Disse que, afinal, isto não é assim tão mau porque, de facto, as OGMA beneficiaram com as
contrapartidas. É verdade. Eu disse-o!
O Sr. Deputado disse que eu quis lançar aqui poeira. Os dados que aqui referi foram, rigorosamente, os que constam do relatório de 2010 da Comissão Permanente das Contrapartidas, e não ocultei sequer o contrato que correu que bem, o contrato de
contrapartidas para o MLU dos F16. Eu disse-o! Porém, o facto de esse ter corrido bem, e congratulamo-nos todos com isso, não pode ocultar o facto de, praticamente, todos os outros terem corrido muito mal!
O Sr. Deputado disse que os processos ainda não terminaram. Bem, pelos vistos, para o Governo terminaram! Para nós, não, porque entendemos que esta questão não pode ficar assim e que o Estado português tem de continuar a acionar todos os mecanismos que façam com que estes consórcios cumpram as suas obrigações ou sejam responsabilizados por isso.
Não parece que seja essa a atitude do Governo quando extingue a Comissão Permanente de Contrapartidas e quando atribui estas competências a uma direção-geral que nem sequer se preocupa em aprovar a respetiva lei orgânica.

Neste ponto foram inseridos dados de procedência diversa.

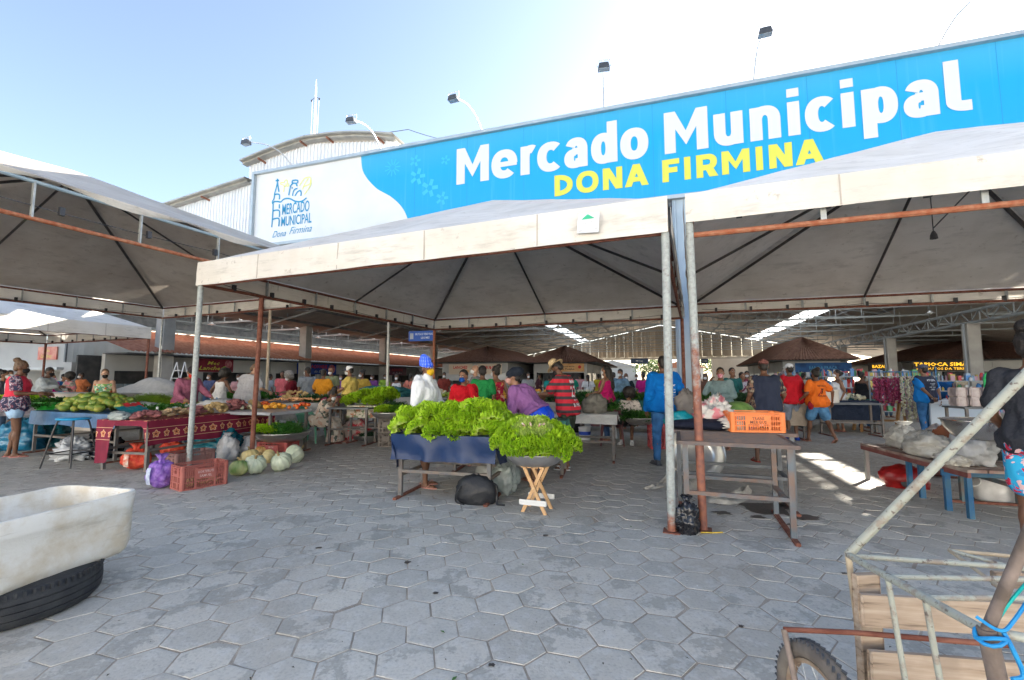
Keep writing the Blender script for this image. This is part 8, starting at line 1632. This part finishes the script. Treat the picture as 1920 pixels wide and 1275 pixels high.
# ================================================================== FOREGROUND: foam tub on tyre (left)
M_foam = bpy.data.materials.new('foam_tub'); M_foam.use_nodes = True; N, L, b = nodes(M_foam)
c_ = mixc(N, L, ramp(N, L, noisev(N, L, 3.2, 6, .65), [(.42, 0.), (.62, .85)]), (.66, .65, .61), (.50, .43, .32)); c_ = mixc(N, L, ramp(N, L, noisev(N, L, 8, 7, .75), [(.62, 0.), (.69, .8)]), c_, (.40, .29, .18)); tc = N.new('ShaderNodeTexCoord'); mp = N.new('ShaderNodeMapping'); mp.inputs['Scale'].default_value = (3, 2, 16); L.new(tc.outputs['Object'], mp.inputs[0]); c_ = mixc(N, L, ramp(N, L, noisev(N, L, 1.6, 6, .7, vec=mp.outputs[0]), [(.56, 0.), (.68, .45)]), c_, (.36, .32, .26))
L.new(c_, b.inputs['Base Color']); b.inputs['Roughness'].default_value = .65; bp = N.new('ShaderNodeBump'); bp.inputs['Strength'].default_value = .6; bp.inputs['Distance'].default_value = .006; L.new(noisev(N, L, 22, 5, .6), bp.inputs['Height']); L.new(bp.outputs[0], b.inputs['Normal'])
def rrect(w, l, r, n=6):
    out = []
    for cx, cy, a0 in ((w/2-r, l/2-r, 0), (-w/2+r, l/2-r, 90), (-w/2+r, -l/2+r, 180), (w/2-r, -l/2+r, 270)):
        for i in range(n+1): a = radians(a0+90*i/n); out.append((cx+r*cos(a), cy+r*sin(a)))
    return out
fr_ = Vector((-2.655, 3.36, 0)); an_ = radians(-10.5); wT, lT = .72, 1.75
cT = fr_+Vector((-cos(an_)*wT/2+sin(an_)*lT/2, -sin(an_)*wT/2-cos(an_)*lT/2, 0))
t = thing('foam_tub', 'big battered white fibre tub resting on an old tyre', 'tub', (cT.x, cT.y, .215), an_); mb = MB(); prof = [(.84, .07, -.02, 0), (.91, .10, .005, .015), (.955, .11, .06, 0), (.965, .11, .16, .0), (.975, .12, .285, .0), (.992, .13, .293, 0), (1.0, .13, .31, 0), (1.005, .13, .385, 0), (.99, .13, .40, 0), (.93, .11, .40, 0), (.91, .10, .38, 0), (.86, .10, .10, 0), (.80, .10, .06, 0), (.4, .05, .055, 0)]
vs = []; n_ = None
for k, (sc_, r_, z_, _) in enumerate(prof):
    ring_ = rrect(wT*sc_, lT-(1-sc_)*wT, r_*sc_, 8)
    R2 = []
    for i in range(len(ring_)):
        a_, b_2 = ring_[i], ring_[(i+1) % len(ring_)]; d_ = sqrt((a_[0]-b_2[0])**2+(a_[1]-b_2[1])**2); m2 = 14 if i % 9 == 8 else 1
        for j in range(m2): R2.append((a_[0]+(b_2[0]-a_[0])*j/m2, a_[1]+(b_2[1]-a_[1])*j/m2))
    n_ = len(R2)
    for (x, y) in R2: e = .006*noise.noise(Vector((x*6, y*6, z_*9)))+.004*noise.noise(Vector((x*22, y*22, z_*30))); s_ = Vector((x, y, 0)).normalized() if x*x+y*y > 0 else Vector(); vs.append((x+s_.x*e, y+s_.y*e, z_+e*.7))
fs = [(i*n_+j, i*n_+(j+1) % n_, (i+1)*n_+(j+1) % n_, (i+1)*n_+j) for i in range(len(prof)-1) for j in range(n_)]+[tuple(reversed(range(n_))), tuple(range((len(prof)-1)*n_, len(prof)*n_))]
mb.add(vs, fs); mb.build('tub_body', M_foam, t, smooth=50)
mb = MB(); mb.tube([(.1, -.1, .42), (.2, -.2, .43), (.3, -.3, .415)], .012, 6); mb.build('cord_scrap', M_whp, t)
M_rub = mat('tyre_rubber', (.018, .02, .024), (.04, .042, .045), sc=10, rough=.75, bump=.03)
tc_ = Vector((-3.10, 2.92, 0)); t = thing('old_tyre', 'worn black tyre lying flat under the white tub', 'tyre', tc_); mb = MB(); ro = .43
mb.lathe([(.27, .02), (.33, .0), (.40, .012), (.425, .04), (.43, .06), (.422, .064), (.43, .068), (.432, .10), (.424, .104), (.432, .108), (.43, .14), (.422, .144), (.43, .148), (.425, .175), (.40, .205), (.33, .22), (.27, .20), (.255, .17), (.29, .15), (.36, .15), (.38, .11), (.36, .06), (.29, .05), (.255, .05), (.27, .02)], 72); mb.build('tyre_body', M_rub, t, smooth=35)
mb = MB()
for k in range(72):
    a = 2*pi*k/72; T_ = Matrix.Translation((cos(a)*.428, sin(a)*.428, .195)) @ Matrix.Rotation(a, 4, 'Z'); mb.box((0, 0, 0), (.012, .012, .03), M=T_)
mb.build('tread_lugs', M_rub, t)
# ================================================================== FOREGROUND: handcart (right)
M_cream = bpy.data.materials.new('cart_paint'); M_cream.use_nodes = True; N, L, b = nodes(M_cream)
c_ = mixc(N, L, ramp(N, L, noisev(N, L, 14, 6, .7), [(.50, 0.), (.62, .7)]), (.34, .355, .31), (.23, .17, .13)); c_ = mixc(N, L, ramp(N, L, noisev(N, L, 45, 3), [(.60, 0.), (.68, .9)]), c_, (.10, .07, .06)); L.new(c_, b.inputs['Base Color']); b.inputs['Roughness'].default_value = .55
M_brownp = mat('cart_rust', (.11, .085, .07), (.24, .19, .165), sc=13, rough=.75, bump=.02)
M_plank = bpy.data.materials.new('cart_plank'); M_plank.use_nodes = True; N, L, b = nodes(M_plank); tc = N.new('ShaderNodeTexCoord'); mp = N.new('ShaderNodeMapping'); mp.inputs['Scale'].default_value = (1.5, 14, 22); L.new(tc.outputs['Object'], mp.inputs[0])
g_ = noisev(N, L, 2.2, 6, .6, vec=mp.outputs[0]); c_ = ramp(N, L, g_, [(.3, (.13, .095, .07)), (.42, (.33, .25, .185)), (.6, (.42, .335, .26)), (.75, (.50, .42, .33))]); c_ = mixc(N, L, ramp(N, L, noisev(N, L, 6, 4), [(.55, 0.), (.7, .5)]), c_, (.22, .17, .13)); L.new(c_, b.inputs['Base Color']); b.inputs['Roughness'].default_value = .8
ct = thing('handcart', 'wooden handcart with cream pipe frame and a bicycle wheel in the right foreground', 'handcart', (0, 0, 0))
Yc = 1.95   # left front corner of the frame
K = at(1590, 1040, Yc); HND = at(1935, 690, 1.55); K2 = at(1850, 1185, 1.28)
def tb_(pts, r, m, name): mb = MB(); mb.tube(pts, r, 12); return mb.build(name, m, ct, smooth=True)
FRr = at(2060, 1080, 1.9)
tb_([K, HND], .0165, M_cream, 'handle')                     # long sloping push handle
tb_([K, K2], .0135, M_cream, 'top_rail')                    # near-left rail towards camera
far1 = at(1925, 1066, 1.85); tb_([K+Vector((.02, 0, -.005)), at(2020, 1072, 1.83)], .0105, M_cream, 'cross_rail')
m1 = K.lerp(K2, .38); m2 = K.lerp(K2, .66)
tb_([m1, at(2020, 1088, 1.62)], .009, M_cream, 'cross_rail'); tb_([m2, at(2020, 1122, 1.45)], .009, M_cream, 'cross_rail')
tb_([K2+Vector((.02, 0, .0)), at(2020, 1215, 1.2)], .012, M_cream, 'cross_rail')
for m_, dwn in ((m1, (1672, 1300)), (m2, (1752, 1300))): tb_([m_, Vector((m_.x+.045, m_.y+.0, m_.z-.42))], .009, M_cream, 'upright')
tb_([K, Vector((K.x+.03, K.y+.0, .30))], .012, mat('cart_dirtycream', (.35, .28, .2), (.45, .38, .28), sc=14, rough=.7), 'corner_post')
tb_([K2+Vector((0, 0, .01)), Vector((K2.x+.04, K2.y, .45))], .021, M_brownp, 'corner_post')
tb_([K2, at(1935, 985, 1.22)], .014, M_brownp, 'rear_handle')
back = at(1780, 1032, 2.35); tb_([back, at(2030, 1055, 2.3)], .010, MATS['cart_dirtycream'], 'far_rail'); tb_([back, at(1880, 1105, 2.0), at(1990, 1250, 1.9)], .008, MATS['cart_dirtycream'], 'far_brace'); tb_([back, at(2030, 1098, 2.0)], .009, M_cream, 'far_rail')
def plank(p, q, hgt, th, name='plank'):
    p = Vector(p); q = Vector(q); d = (q-p); Lq = d.length; x = d.normalized(); z = Vector((0, 0, 1)); y = z.cross(x).normalized(); z = x.cross(y); M_ = Matrix(((x.x, y.x, z.x, p.x), (x.y, y.y, z.y, p.y), (x.z, y.z, z.z, p.z), (0, 0, 0, 1)))
    mb = MB(); mb.box((Lq/2, 0, 0), (Lq, th, hgt), bev=.006); o_ = mb.build(name, M_plank, ct); o_.matrix_basis = M_; return o_
# planked front: uprights and horizontal boards
u0 = at(1625, 1120, 1.88)
mb = MB(); mb.box((0, 0, 0), (.10, .035, .62), bev=.004); o_ = mb.build('plank_post', M_plank, ct, loc=(u0.x+.0, u0.y, u0.z-.22)); o_.rotation_euler = (0, 0, .1)
p1 = at(1612, 1143, 1.80); plank(p1, (p1.x+1.1, p1.y-.10, p1.z-.02), .115, .03); plank((p1.x+.02, p1.y+.0, p1.z-.215), (p1.x+1.1, p1.y-.12, p1.z-.235), .14, .03); plank((p1.x+.02, p1.y, p1.z-.37), (p1.x+1.1, p1.y-.12, p1.z-.39), .13, .03)
p2 = at(1860, 1085, 2.15); plank(p2, (p2.x+.7, p2.y-.1, p2.z), .07, .03)
# floor boards of the tray
for k in range(5): plank((u0.x+.02, u0.y-.12*k-.02, u0.z-.52), (u0.x+1.1, u0.y-.12*k-.12, u0.z-.52), .02, .11)
tb_([at(1470, 1180, 1.83), at(1600, 1186, 1.80), at(1890, 1210, 1.70)], .0095, M_rustd, 'axle_bar')
# wheel: fork and wheel with spokes
wc = Vector((at(1540, 1340, 1.72).x, 1.72, .222)); wr_ = .188
wdir = Vector((.35, -1, 0)).normalized()
wh = bpy.data.objects.new('wheel', None); COL.objects.link(wh); wh.parent = ct
mb = MB(); wdir = Vector((-.08, 1, 0)).normalized(); ax_ = Vector((wdir.y, -wdir.x, 0)); n = 64; vs = []
TW = Matrix(((wdir.x, 0, ax_.x, wc.x), (wdir.y, 0, ax_.y, wc.y), (0, 1, ax_.z, wc.z), (0, 0, 0, 1)))
mb.T = TW; mb.tube([(cos(2*pi*k/n)*wr_, sin(2*pi*k/n)*wr_, 0) for k in range(n+1)], .030, 12, caps=False); mb.build('tyre', mat('bike_tyre', (.10, .085, .075), (.16, .14, .12), sc=20, rough=.85), wh, smooth=True)
mb = MB(); mb.T = TW
for k in range(56):
    a = 2*pi*k/56
    for s_ in (-1, 1): mb.box((0, 0, 0), (.018, .016, .008), M=Matrix.Rotation(a+.03*s_, 4, 'Z') @ Matrix.Translation((wr_+.025, 0, s_*.014)) @ Matrix.Rotation(.6*s_, 4, 'X') )
mb.build('tread', mat('bike_tread', (.05, .055, .065), rough=.8), wh)
mb = MB(); mb.T = TW; mb.lathe([(wr_-.028, -.016), (wr_-.044, -.012), (wr_-.044, .012), (wr_-.028, .016)], 64); mb.build('rim', mat('rim_rust', (.30, .20, .13), (.42, .34, .26), sc=14, rough=.5, metal=.4), wh, smooth=True)
mb = MB(); mb.T = TW
for k in range(20): a = 2*pi*k/20; mb.bar((cos(a+.5*(-1)**k)*.025, sin(a+.5*(-1)**k)*.025, .02*(-1)**k), (cos(a)*(wr_-.035), sin(a)*(wr_-.035), 0), .003)
mb.build('spoke', M_alu, wh); mb = MB(); mb.T = TW; mb.tube([(0, 0, -.05), (0, 0, .05)], .022, 12); mb.build('hub', M_steeld, wh)
f0 = at(1470, 1180, 1.83); tb_([f0, wc-ax_*-.05 if False else wc+Vector((-.055, .03, .0))], .011, M_brownp, 'fork')
# blue rope
M_rope = mat('blue_rope', (.01, .22, .55), (.02, .30, .62), sc=20, rough=.6); mb = MB(); rx_ = K2+Vector((0, -.005, .012))
mb.tube([rx_+Vector((cos(a)*.030, sin(a)*.030-.004, -.02+.012*sin(a*1.3))) for a in [i*.5 for i in range(26)]], .0052, 7); mb.tube(spline([tuple(rx_+Vector((-.03, 0, .03))), tuple(rx_+Vector((0, -.03, .01))), tuple(rx_+Vector((.05, -.02, .03))), tuple(at(1960, 1075, 1.2))], 6), .0045, 6); mb.tube(spline([tuple(rx_+Vector((.02, -.02, .0))), tuple(rx_+Vector((.035, -.03, -.05))), tuple(rx_+Vector((.05, -.03, -.10))), tuple(rx_+Vector((.02, -.03, -.11)))], 6), .0055, 6)
tag(mb.build('blue_rope', M_rope, None, smooth=True), 'bright blue rope knotted round the cart frame corner', 'rope')
mb = MB(); mb.tube(spline([tuple(rx_+Vector((.02, -.01, .03))), tuple(at(1905, 1115, 1.25)), tuple(at(1975, 1040, 1.3))], 6), .004, 6); tag(mb.build('teal_rope', mat('teal_rope', (.0, .36, .34), rough=.6), None, smooth=True), 'teal cord stretched from the cart corner beyond the frame', 'rope')
# ---- litter and leaves on the paving
q = random.Random(12); M_lit = mat('leaf_litter', (.05, .14, .03), rough=.7); M_paper = mat('paper_scrap', (.6, .6, .58), rough=.8); M_dk = mat('dark_litter', (.05, .04, .03), rough=.9)
for nm, lb, m_, n, s_ in (('leaf_scraps', 'small green leaf scraps scattered on the paving', M_lit, 30, .018), ('paper_scraps', 'tiny white paper scraps scattered on the paving', M_paper, 40, .010), ('dark_debris', 'tiny dark crumbs of dirt scattered on the paving', M_dk, 220, .009)):
    mb = MB()
    for k in range(n):
        Y = 1.8+q.random()**1.5*8; X = q.uniform(-1, 1)*Y*1.0; a = q.uniform(0, 6.28); ss = s_*q.uniform(.5, 1.3); c = Vector((X, Y, .011)); d = Vector((cos(a), sin(a), 0)); p = Vector((-sin(a), cos(a), 0))
        mb.add([c-d*ss, c+p*ss*.4+Vector((0, 0, .003)), c+d*ss, c-p*ss*.4+Vector((0, 0, .002))], [(0, 1, 2, 3)])
    tag(mb.build(nm, m_, None, fix=False), lb, 'litter', kind='stuff')
bpy.data.scenes.remove(TS)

Sr. Deputado, não venha dizer que ninguém é responsável por isto. Foi o Estado português e, então, olhamos para o ar e ficamos a ver onde estará o Estado português!… Não, Sr. Deputado! O Estado português tem responsáveis, o Estado português tem tido governos e os governantes têm de assumir perante os portugueses as responsabilidades pelos seus atos e pelas suas omissões.
Apesar de muitos governantes e ex-governantes portugueses terem uma enorme impunidade mediática, como sabemos, não podem deixar de ser responsabilizados por aquilo que fizeram e fazem enquanto membros do Governo. Efetivamente, têm de responder perante os portugueses pelas suas ações, porque se comprometeram, porque se assumiram um cargo de responsabilidade à frente dos destinos do País não podem fugir às responsabilidades desse cargo e têm de aceitar ser responsabilizados por tudo aquilo que fizeram ou deixaram de fazer.
Este processo, Sr. Deputado, é um escândalo que não pode ficar ocultado.
Sobretudo quando muitos portugueses estão a ser submetidos, por este Governo, a pesadíssimos sacrifícios, não podem aceitar de ânimo leve que o Estado português deite pela borda fora mais 2000 milhões de euros e que ninguém assuma a responsabilidade por isso.